[What you need to do]: Stop after the line with "scene.camera = cam": repeat exactly every line before it, beginning with the first, and that line itself.

::: Material provided :::

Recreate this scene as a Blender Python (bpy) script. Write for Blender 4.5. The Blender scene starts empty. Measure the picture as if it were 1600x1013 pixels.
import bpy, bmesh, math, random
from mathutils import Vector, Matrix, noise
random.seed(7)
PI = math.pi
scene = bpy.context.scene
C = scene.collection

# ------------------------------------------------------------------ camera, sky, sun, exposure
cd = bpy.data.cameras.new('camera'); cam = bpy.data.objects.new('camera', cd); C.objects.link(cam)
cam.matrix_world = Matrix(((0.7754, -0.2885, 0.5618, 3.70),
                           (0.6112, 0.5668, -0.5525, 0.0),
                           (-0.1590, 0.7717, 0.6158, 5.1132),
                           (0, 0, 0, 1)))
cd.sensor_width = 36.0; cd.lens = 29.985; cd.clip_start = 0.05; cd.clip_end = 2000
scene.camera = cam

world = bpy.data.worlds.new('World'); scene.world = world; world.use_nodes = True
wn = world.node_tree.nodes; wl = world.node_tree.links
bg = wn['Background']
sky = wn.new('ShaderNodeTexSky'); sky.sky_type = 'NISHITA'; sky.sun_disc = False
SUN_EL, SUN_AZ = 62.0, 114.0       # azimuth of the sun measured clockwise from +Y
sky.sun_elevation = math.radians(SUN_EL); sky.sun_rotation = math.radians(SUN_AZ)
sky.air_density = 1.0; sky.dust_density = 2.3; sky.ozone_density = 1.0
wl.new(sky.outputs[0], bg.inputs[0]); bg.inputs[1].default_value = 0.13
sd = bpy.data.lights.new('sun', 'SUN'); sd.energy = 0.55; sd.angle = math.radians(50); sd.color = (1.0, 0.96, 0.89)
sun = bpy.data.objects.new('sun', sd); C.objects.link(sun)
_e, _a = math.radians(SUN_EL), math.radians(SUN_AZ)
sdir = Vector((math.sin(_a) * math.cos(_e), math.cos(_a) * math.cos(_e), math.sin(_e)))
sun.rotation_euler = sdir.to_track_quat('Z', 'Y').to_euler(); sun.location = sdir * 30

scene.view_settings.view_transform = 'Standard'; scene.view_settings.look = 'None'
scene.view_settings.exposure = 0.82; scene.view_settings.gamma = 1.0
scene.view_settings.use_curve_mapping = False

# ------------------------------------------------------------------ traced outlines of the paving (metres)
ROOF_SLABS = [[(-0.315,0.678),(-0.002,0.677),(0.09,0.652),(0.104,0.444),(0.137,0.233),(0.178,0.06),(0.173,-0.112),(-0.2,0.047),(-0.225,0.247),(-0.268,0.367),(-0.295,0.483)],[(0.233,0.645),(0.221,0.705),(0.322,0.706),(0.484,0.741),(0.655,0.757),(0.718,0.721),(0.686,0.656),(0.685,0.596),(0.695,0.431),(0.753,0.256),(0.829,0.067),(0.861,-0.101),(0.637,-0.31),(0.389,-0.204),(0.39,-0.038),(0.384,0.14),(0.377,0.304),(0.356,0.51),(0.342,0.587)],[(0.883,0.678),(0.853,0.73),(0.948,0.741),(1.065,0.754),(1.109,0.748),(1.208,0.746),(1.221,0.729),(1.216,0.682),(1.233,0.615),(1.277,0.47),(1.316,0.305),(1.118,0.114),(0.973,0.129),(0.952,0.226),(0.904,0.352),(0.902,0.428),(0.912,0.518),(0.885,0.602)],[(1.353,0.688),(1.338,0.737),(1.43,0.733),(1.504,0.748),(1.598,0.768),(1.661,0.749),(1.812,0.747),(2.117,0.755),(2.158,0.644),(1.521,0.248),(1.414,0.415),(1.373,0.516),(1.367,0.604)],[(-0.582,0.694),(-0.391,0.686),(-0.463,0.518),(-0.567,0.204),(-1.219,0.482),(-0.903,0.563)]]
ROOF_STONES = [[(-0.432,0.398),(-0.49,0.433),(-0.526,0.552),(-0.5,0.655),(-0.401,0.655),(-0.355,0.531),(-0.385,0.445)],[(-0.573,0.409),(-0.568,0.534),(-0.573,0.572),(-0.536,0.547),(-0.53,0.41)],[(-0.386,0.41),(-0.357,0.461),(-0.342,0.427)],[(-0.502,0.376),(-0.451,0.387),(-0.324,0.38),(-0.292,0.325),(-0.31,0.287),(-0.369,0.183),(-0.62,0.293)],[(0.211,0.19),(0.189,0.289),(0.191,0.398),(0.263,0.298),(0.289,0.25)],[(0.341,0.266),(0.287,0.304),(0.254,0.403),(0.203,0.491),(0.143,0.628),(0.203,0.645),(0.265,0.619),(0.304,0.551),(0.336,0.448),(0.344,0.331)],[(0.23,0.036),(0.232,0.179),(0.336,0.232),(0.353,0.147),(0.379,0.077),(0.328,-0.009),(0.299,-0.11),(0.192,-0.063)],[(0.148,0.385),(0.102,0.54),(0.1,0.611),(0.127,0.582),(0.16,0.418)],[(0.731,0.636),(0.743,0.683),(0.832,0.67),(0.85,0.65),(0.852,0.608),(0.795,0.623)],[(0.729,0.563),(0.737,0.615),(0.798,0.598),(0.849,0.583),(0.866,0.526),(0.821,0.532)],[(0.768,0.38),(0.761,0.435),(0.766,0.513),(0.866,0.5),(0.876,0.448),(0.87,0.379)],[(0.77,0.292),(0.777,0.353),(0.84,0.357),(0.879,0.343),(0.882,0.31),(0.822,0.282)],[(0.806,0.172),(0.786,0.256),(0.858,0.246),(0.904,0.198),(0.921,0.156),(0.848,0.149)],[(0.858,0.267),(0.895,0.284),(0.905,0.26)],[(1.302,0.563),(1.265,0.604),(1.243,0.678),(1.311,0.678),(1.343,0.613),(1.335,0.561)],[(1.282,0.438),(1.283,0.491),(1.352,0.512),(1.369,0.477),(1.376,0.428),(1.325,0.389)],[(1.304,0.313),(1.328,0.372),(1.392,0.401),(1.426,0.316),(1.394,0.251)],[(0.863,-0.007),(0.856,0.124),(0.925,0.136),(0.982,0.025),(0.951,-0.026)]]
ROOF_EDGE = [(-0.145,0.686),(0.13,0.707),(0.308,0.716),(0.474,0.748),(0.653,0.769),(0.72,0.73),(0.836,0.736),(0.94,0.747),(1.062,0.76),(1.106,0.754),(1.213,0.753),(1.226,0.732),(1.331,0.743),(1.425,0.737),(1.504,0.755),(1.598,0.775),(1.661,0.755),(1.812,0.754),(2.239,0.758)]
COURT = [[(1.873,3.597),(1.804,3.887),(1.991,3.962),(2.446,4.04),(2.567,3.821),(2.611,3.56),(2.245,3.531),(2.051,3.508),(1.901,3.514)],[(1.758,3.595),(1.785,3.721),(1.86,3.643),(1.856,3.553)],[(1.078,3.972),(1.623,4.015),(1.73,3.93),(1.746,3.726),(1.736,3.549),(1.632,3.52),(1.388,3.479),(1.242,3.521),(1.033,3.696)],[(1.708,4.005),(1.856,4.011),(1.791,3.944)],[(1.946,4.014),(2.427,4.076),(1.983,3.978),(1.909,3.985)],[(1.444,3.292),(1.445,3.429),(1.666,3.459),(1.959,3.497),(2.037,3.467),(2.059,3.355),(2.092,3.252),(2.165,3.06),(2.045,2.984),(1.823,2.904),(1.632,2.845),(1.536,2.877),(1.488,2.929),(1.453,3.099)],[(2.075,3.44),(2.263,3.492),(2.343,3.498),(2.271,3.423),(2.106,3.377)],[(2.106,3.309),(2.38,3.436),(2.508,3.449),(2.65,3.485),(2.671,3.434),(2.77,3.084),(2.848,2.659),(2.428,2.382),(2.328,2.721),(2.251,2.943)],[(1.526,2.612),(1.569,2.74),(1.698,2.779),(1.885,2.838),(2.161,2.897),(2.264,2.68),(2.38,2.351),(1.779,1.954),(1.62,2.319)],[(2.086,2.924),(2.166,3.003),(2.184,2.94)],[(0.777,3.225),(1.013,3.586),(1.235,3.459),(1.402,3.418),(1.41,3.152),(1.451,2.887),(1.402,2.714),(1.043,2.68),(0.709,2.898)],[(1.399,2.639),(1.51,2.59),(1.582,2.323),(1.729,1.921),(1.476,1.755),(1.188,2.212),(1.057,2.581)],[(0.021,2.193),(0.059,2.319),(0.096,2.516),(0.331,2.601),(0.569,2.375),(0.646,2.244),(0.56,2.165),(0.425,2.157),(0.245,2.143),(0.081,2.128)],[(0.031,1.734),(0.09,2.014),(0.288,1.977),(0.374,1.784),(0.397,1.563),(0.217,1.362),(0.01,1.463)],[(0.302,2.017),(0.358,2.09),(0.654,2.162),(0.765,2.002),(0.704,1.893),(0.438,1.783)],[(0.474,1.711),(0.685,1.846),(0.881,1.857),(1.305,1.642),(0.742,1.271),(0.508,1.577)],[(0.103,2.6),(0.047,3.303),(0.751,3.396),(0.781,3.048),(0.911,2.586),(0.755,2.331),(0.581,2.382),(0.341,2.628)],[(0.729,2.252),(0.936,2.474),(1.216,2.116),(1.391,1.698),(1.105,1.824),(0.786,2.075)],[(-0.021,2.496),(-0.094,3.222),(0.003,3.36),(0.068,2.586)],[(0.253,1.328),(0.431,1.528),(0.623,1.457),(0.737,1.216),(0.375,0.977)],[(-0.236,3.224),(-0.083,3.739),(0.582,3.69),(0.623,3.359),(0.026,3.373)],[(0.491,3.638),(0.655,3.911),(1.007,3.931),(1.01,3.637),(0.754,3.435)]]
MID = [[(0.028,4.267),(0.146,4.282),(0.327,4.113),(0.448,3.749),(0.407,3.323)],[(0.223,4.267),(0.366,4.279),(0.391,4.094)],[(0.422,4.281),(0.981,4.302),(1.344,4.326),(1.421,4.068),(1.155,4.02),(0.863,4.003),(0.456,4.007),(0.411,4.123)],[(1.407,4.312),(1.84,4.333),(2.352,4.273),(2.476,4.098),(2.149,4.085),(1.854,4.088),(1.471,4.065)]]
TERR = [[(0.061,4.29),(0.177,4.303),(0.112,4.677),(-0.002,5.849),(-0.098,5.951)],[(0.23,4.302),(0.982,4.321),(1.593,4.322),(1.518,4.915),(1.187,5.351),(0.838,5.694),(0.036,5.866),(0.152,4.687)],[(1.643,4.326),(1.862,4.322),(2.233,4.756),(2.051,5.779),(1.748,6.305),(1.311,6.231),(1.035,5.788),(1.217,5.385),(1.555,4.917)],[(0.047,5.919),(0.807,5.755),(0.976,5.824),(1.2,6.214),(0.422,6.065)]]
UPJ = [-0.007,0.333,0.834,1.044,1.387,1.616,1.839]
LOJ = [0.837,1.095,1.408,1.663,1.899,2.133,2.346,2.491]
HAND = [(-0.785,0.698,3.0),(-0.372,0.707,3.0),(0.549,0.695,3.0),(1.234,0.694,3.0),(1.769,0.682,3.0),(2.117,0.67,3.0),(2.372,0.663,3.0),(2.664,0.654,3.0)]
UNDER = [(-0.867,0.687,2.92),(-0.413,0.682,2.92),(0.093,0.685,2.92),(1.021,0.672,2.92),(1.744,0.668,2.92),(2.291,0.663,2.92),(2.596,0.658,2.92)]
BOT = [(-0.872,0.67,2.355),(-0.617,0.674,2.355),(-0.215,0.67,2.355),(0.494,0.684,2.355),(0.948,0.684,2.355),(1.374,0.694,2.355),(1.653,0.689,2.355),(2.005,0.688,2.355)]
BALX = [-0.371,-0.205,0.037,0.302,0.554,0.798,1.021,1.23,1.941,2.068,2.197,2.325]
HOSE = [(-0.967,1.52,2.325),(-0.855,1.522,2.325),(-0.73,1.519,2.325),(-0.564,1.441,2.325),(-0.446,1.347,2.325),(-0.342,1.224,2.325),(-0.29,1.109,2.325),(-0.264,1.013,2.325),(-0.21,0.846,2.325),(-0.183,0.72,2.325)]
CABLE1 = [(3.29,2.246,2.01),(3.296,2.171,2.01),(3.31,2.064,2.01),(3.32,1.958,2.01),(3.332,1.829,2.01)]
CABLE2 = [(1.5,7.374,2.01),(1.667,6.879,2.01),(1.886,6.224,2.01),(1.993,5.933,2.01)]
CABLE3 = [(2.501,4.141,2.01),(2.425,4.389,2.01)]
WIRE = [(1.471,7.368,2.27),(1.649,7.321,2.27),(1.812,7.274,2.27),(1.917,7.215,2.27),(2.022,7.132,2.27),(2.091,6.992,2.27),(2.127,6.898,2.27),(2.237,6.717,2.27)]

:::

[The output]:
Recreate this scene as a Blender Python (bpy) script. Write for Blender 4.5. The Blender scene starts empty. Measure the picture as if it were 1600x1013 pixels.
import bpy, bmesh, math, random
from mathutils import Vector, Matrix, noise
random.seed(7)
PI = math.pi
scene = bpy.context.scene
C = scene.collection

# ------------------------------------------------------------------ camera, sky, sun, exposure
cd = bpy.data.cameras.new('camera'); cam = bpy.data.objects.new('camera', cd); C.objects.link(cam)
cam.matrix_world = Matrix(((0.7754, -0.2885, 0.5618, 3.70),
                           (0.6112, 0.5668, -0.5525, 0.0),
                           (-0.1590, 0.7717, 0.6158, 5.1132),
                           (0, 0, 0, 1)))
cd.sensor_width = 36.0; cd.lens = 29.985; cd.clip_start = 0.05; cd.clip_end = 2000
scene.camera = cam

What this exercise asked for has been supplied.